Karena watak dan sifat orang yang tidak memiliki belas kasih itu segala
perbuatannya didasarkan pada kesenangan, yang semakin lama semakin bosan lalu
menjadi sia-sia.
2. Bersungguh-sungguh dalam mencari, karena sesungguhnya segala
seuatu yang ditujukan kepada keutamaan dunia dan akhirat itu tidak akan
tercapai apabila tidak dengan daya pikir, ikhtiar, pengorbanan harta benda dan
dengan kekuatan pikiran.
3. Harus memilih secara jelas dan terang benderang. Sebab petunjuk
itu selalu berpasangan dengan kesesatan dan barang yang baik itu selalu
berbareng dengan barang yang buruk. Oleh karena itu banyak orang yang mencari
sesuatu lalu mendapatkan sesuatu yang sesungguhnya harus ditolak karena
bertentangan dengan kehendaknya semula, karena mencarinya sesuatu hanya dengan
ikut-ikutan tanpa mengetahui kenyataan yang sesungguhnya dan hanya mengikuti
adat-istiadat saja.
4. Harus beri’tikad baik dalam menetapkan piihan yang dicarinya dan
tetap teguh dalam hati, dan akhirnya pekerjaannyapun benar dan betul.
5. Harus dipelihara dengan baik barang yang telah diperolehnya,
karena manusia itu bersifat alpa dan lena.

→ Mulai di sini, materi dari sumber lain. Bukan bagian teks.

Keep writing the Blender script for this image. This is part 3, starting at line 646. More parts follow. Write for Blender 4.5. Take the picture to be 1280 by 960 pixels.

6. Dapat menempatkan sesuatu pada tempatnya, karena segala
pengetahuan tidak akan bermanfaat apabila tidak dikerjakan sejalan dengan
keadaan.
Kebutuhan Yang Utama bagi Manusia
Sesungguhnya
manusia itu memiliki kebutuhan, sebab kehidupan di dunia ini tidak berada dalam
keadaan tercukupi dan atau sebaliknya, akan tetapi manusia dihidupkan dalam
keadaan butuh dan payah. Oleh karena itu manusia perlu mengerti secara benar
tempat kebutuhan tersebut.
Sesungguhnya
pengajaran yang berguna bagi akal manusia itu jauh lebih dibutuhkan oleh
manusia daripada makanan yang mengisi perutnya. Pengajaran bagi manusia akan
lebih cepat menambah besarnya akal dibandingkan dengan tambah besarnya badan
oleh makanan. Di samping itu sebenarnya mencari harta benda dunia itu lebih
payah daripada mencari pengetahuan yang berfaedah dan memperbaiki perbuatan
atau sikap dan tindakan. Karena sesungguhnya jika diteliti dan dipikirkan
dengan cermat kehidupan dan keberadaan manusia itu banyak yang “ngawur” dan buta-tuli
apabila dibandingkan dengan yang “setiti” dan hati-hati serta “mengerti”. Dan
orang yang “mengerti” itu sebenarnya lebih banyak dibanding dengan orang yang
menjalankan pengertiannya. Maka sesungguhnya orang yang akalnya sempurna harus
melihat posisi dirinya sendiri; dalam keadaan yang bagaimana dirinya itu?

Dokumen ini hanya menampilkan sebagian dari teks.